Hall County District Attorney Lee Darragh will step aside for an investigation of the Hall County Board of Commissioners.
The board voted March 11 to ask Darragh to investigate consulting payments made by Chairman Tom Oliver to Carlyle Cox’s company, Omega Consulting.
On Friday, Darragh sent a letter to Richard A. Malone, executive director of the Prosecuting Attorneys Council of Georgia, asking him to conduct the investigation.
The Prosecuting Attorney’s Council of Georgia is an association of district attorneys and solicitors general that occasionally provide legal counsel.
"Though I am both qualified and capable of making the impartial decisions concerning the matters referred to above, the Hall County Commission controls a substantial percentage of my budget as the district attorney for the Northeastern Judicial Circuit," Darragh wrote in the letter. "Though I would decide impartially, ethically it is important for me to avoid even the appearance of impropriety."
Darragh asked Malone to take over the investigation because of his "substantial experience as a prosecutor, former district attorney and executive director of the Prosecuting Attorneys Council of Georgia."

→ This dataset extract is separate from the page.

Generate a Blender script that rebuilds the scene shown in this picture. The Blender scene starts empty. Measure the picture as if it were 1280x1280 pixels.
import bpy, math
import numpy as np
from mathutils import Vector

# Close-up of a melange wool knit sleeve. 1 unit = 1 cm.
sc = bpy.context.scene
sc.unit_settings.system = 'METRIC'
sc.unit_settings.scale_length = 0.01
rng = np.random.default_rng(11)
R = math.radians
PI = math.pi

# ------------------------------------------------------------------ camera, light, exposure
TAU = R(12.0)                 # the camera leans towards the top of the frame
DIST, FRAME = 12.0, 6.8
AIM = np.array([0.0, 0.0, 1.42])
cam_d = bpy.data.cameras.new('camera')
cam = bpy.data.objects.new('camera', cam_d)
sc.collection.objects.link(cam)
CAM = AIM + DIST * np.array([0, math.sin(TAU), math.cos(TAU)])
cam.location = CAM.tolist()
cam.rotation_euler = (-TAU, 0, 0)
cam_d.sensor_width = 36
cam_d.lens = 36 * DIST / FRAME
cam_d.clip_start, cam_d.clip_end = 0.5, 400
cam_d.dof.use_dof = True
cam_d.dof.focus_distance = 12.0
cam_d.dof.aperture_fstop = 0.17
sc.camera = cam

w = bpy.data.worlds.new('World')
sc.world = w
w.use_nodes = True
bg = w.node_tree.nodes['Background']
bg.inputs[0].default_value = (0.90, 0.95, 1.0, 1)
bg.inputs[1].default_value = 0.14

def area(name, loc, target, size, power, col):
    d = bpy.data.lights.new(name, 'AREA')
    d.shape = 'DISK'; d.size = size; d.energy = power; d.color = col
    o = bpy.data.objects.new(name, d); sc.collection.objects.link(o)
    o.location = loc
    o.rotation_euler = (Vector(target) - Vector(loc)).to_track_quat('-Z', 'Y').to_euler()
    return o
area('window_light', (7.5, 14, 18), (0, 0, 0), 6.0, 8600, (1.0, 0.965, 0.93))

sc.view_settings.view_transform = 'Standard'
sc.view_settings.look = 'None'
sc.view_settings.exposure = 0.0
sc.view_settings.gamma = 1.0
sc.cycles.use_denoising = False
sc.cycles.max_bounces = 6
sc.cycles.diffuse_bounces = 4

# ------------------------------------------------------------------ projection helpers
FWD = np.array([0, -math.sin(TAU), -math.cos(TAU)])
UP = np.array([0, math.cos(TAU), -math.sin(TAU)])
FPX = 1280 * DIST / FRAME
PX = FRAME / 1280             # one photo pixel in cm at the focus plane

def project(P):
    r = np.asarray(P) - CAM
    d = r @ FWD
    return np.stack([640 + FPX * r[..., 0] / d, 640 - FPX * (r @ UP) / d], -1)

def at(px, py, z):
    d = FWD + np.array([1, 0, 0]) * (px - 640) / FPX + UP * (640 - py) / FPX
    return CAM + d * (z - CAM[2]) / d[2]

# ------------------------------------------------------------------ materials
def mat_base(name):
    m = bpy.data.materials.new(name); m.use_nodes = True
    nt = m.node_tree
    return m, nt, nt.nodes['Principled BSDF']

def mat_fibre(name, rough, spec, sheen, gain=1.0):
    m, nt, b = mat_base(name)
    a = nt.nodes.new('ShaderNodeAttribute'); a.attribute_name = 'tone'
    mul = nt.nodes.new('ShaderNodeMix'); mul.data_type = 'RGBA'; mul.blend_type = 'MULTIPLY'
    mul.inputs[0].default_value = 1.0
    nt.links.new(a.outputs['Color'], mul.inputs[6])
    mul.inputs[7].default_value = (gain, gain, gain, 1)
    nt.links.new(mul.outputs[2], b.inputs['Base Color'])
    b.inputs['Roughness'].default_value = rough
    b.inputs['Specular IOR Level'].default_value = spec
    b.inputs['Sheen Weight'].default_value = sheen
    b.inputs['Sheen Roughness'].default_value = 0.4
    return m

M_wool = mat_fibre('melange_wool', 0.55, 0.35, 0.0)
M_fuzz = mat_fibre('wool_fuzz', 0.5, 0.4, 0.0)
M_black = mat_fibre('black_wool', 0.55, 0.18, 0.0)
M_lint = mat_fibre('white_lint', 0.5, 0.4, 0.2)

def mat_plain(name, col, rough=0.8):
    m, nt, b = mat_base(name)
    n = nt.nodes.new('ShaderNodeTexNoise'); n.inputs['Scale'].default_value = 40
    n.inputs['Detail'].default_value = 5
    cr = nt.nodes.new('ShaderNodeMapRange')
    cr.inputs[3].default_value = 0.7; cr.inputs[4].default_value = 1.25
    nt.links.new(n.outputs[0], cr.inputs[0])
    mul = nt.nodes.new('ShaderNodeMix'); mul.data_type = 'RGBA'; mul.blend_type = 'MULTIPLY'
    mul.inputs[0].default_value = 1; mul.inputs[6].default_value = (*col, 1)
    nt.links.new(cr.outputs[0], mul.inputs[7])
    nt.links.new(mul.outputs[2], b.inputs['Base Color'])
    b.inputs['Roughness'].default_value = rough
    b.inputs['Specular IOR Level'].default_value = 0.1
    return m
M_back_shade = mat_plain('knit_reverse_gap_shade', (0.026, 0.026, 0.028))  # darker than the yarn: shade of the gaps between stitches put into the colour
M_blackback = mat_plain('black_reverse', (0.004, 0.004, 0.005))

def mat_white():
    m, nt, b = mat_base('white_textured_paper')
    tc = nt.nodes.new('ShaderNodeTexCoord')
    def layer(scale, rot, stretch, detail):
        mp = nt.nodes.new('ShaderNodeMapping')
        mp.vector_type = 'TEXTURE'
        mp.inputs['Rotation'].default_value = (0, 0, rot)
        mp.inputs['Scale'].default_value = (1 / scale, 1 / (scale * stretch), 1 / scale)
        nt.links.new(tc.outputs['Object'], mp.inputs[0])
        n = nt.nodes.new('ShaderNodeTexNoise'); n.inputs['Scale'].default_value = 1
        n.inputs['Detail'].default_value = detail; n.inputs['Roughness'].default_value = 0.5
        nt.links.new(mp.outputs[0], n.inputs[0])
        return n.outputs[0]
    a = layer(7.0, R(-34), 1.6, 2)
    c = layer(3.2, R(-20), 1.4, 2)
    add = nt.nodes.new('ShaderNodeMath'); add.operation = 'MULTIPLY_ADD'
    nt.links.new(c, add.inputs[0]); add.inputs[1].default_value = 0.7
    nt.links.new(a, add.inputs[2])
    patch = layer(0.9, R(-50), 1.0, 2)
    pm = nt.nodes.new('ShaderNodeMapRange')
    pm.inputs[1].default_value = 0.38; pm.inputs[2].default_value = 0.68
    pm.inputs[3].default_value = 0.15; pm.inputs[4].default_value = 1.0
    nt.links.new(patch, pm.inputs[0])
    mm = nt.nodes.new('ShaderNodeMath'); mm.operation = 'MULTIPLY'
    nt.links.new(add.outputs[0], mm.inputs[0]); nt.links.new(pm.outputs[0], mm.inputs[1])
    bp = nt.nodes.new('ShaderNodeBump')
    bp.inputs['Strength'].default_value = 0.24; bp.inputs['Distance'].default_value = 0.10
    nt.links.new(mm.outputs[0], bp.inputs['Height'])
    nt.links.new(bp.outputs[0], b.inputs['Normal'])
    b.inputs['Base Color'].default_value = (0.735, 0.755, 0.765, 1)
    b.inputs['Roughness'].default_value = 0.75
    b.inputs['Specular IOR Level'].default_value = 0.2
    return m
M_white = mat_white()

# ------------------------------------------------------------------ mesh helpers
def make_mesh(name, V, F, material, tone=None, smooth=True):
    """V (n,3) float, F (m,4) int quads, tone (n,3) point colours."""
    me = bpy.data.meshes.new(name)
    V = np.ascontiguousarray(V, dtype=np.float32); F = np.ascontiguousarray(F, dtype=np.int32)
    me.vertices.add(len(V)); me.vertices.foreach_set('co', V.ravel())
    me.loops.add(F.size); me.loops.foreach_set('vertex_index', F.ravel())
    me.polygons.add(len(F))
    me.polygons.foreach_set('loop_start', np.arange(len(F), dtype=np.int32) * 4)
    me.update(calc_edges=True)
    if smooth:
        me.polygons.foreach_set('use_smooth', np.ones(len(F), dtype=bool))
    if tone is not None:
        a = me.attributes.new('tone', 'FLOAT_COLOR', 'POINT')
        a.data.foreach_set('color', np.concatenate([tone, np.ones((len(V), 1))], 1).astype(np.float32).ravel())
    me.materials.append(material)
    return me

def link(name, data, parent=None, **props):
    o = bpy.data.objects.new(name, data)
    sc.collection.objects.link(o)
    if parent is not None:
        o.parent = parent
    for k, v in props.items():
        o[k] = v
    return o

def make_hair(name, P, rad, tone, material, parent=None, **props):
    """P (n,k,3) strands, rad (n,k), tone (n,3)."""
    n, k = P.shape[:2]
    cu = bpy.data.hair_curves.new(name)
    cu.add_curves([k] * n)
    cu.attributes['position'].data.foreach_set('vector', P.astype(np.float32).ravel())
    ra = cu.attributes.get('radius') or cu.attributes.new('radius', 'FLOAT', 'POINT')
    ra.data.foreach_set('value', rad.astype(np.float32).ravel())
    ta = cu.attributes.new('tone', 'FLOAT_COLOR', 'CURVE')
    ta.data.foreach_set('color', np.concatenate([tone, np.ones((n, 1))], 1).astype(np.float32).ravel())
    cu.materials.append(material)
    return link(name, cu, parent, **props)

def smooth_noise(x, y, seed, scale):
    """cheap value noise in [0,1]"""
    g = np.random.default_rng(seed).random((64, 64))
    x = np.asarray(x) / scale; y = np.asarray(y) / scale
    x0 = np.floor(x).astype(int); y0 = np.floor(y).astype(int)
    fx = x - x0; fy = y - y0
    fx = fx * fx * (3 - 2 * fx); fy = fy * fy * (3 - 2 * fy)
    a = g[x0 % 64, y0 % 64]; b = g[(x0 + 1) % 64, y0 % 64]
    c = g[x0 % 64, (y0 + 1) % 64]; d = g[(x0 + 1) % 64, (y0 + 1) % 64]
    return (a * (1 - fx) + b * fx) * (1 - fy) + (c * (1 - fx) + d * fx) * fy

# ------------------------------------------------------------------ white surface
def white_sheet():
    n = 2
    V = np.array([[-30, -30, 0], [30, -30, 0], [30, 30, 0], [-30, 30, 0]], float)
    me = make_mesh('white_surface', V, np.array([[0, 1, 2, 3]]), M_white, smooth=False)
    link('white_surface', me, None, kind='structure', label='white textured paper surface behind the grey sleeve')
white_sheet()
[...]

Oliver announced last month that the county had been paying Cox, a Hall County library board member and former Gainesville city manager, since 2006 for consulting services, specifically on water and sewer projects.
An open records request by The Times showed Cox had received $75,000 since February 2006, but had produced no correspondence or reports.
In addition to the investigation, the commission also voted to conduct a financial audit of all five commissioners, current County Administrator Charley Nix and former administrator Jim Shuler.
Malone was on furlough Friday and unavailable to comment. Darragh would not comment further on the matter.